Luca 11,5-13
In quel tempo, Gesù disse ai discepoli: «Se uno di voi ha un amico e a mezzanotte va da lui a dirgli: “Amico, prestami tre pani, perché è giunto da me un amico da un viaggio e non ho nulla da offrirgli”; e se quello dall’interno gli risponde: “Non m’importunare, la porta è già chiusa, io e i miei bambini siamo a letto, non posso alzarmi per darti i pani”, vi dico che, anche se non si alzerà a darglieli perché è suo amico, almeno per la sua invadenza si alzerà a dargliene quanti gliene occorrono. Ebbene, io vi dico: chiedete e vi sarà dato, cercate e troverete, bussate e vi sarà aperto. Perché chiunque chiede riceve e chi cerca trova e a chi bussa sarà aperto. Quale padre tra voi, se il figlio gli chiede un pesce, gli darà una serpe al posto del pesce? O se gli chiede un uovo, gli darà uno scorpione? Se voi dunque, che siete cattivi, sapete dare cose buone ai vostri figli, quanto più il Padre vostro del cielo darà lo Spirito Santo a quelli che glielo chiedono!»
Nella pagina di oggi, Gesù invita a «chiedere, cercare, bussare». Ma stiamo attenti, questo non vuol dire importunare Dio al fine di estorcergli qualcosa. Infatti non chiediamo per forzare la sua mano, ma per aprire la nostra al suo dono. Si chiede per farsi capaci di ricevere anche se spesso riceviamo dei NO e ancor peggio indifferenza.
Il chiedere evangelico infatti è molto strano, in un certo senso si tratta di un chiedere senza oggetto. Silesius scrive: «Chi chiede a Dio dei doni, è in una situazione difficile. Adora la creatura e non il Creatore».
Il chiedere serve dunque a me, per farmi capace di ricevere ciò che lui vuole donarmi – ossia se stesso, dato che non può donare meno dell’Essere – e non ciò che gli domando. Perché lui mi concederà non tanto quello che desidero ma ciò di cui ho bisogno. Infatti Gesù nel nostro brano invita a chiedere, ma senza specificare ‘cosa’ chiedere; invita a cercare ma non definisce ‘cosa’ cercare; dice di ‘bussare’ alla porta senza indicare cosa vi sia dietro a quella porta.
Dio concede sempre all’uomo secondo la sua sete. E l’uomo diventa ciò che ha desiderato.
Caratteristica di ogni richiesta è l’attesa, ossia lo spazio intercorso tra la richiesta e l’esaudimento. Ebbene, questo spazio dilata il mio desiderio, aumentando la capacità di accogliere il dono. Il gioco di Dio è il gioco dell’amore: si concede e si sottrae nei suoi doni, perché desidera essere desiderato Lui stesso.
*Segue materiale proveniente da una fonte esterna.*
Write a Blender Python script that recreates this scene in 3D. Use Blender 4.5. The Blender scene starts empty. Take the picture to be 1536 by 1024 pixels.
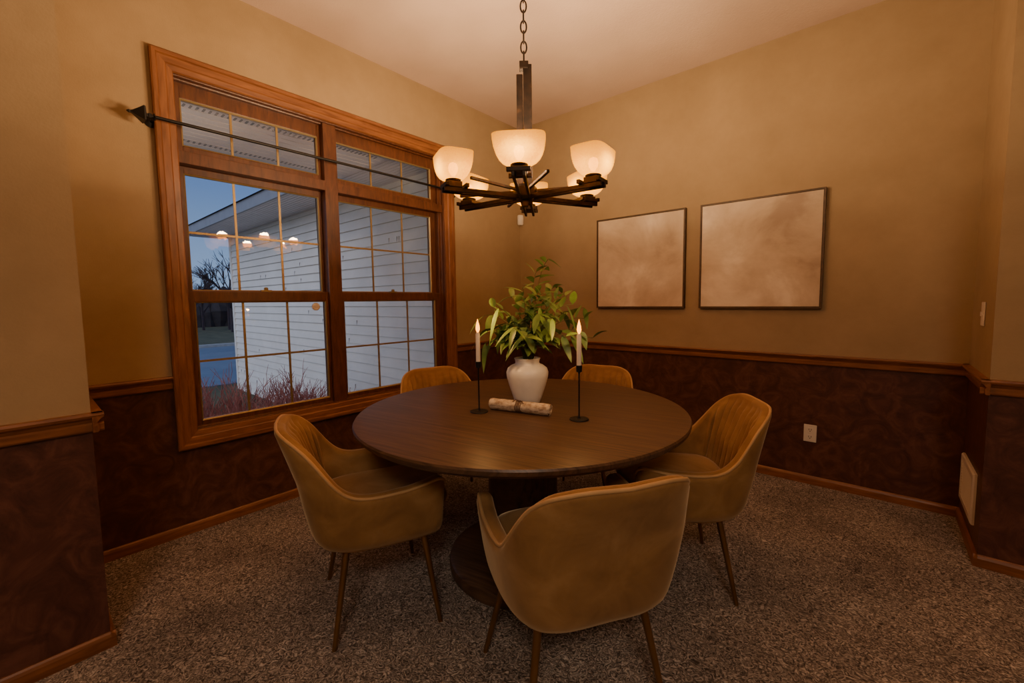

È vero che non si usa esplicitamente il verbo “pregare”, ma è evidente che Gesù si riferisce sempre alla preghiera, proprio in risposta alla domanda iniziale del discepolo. Chiedete – raccomanda Gesù – cioè non abbiate paura di chiedere a Dio che è Padre, chiedete con semplicità, sicuri di essere esauditi da chi vi ama, e chiedete senza stancarvi mai. Si tratta di cercare con la convinzione della necessità della ricerca, con la convinzione che c’è qualcosa che vale la pena di essere cercato, a volte faticosamente, a volte lungamente, ma occorre essere certi che prima o poi si giungerà a trovare. Dove c’è una promessa, si tratta di attendere vigilanti, di cercarne l’esaudimento. Si tratta anche di bussare a una porta: se si bussa, è perché c’è speranza che qualcuno dal di dentro apra e ci accolga, ma a volte occorre bussare ripetutamente…Pregare allora non significa anzitutto dire preghiere. Moltiplicare parole, ‘parlare con Dio’ (che il più delle volte si riduce ad un monologo), recitare formule e quant’altro, non dice ancora il nostro pregare.
Pregare è fondamentalmente uno stile di vita, una modalità di esistenza. Non siamo chiamati tanto a pregare, quanto a trasformaci in preghiera; non a diventare uomini che pregano, ma oranti. Dio essendo solo Amore, è fondamentalmente dono, per cui non si può non donare. La preghiera sarà dunque l’atteggiamento dell’uomo che si fa ricettacolo, accoglienza all’essere di Dio che si dona.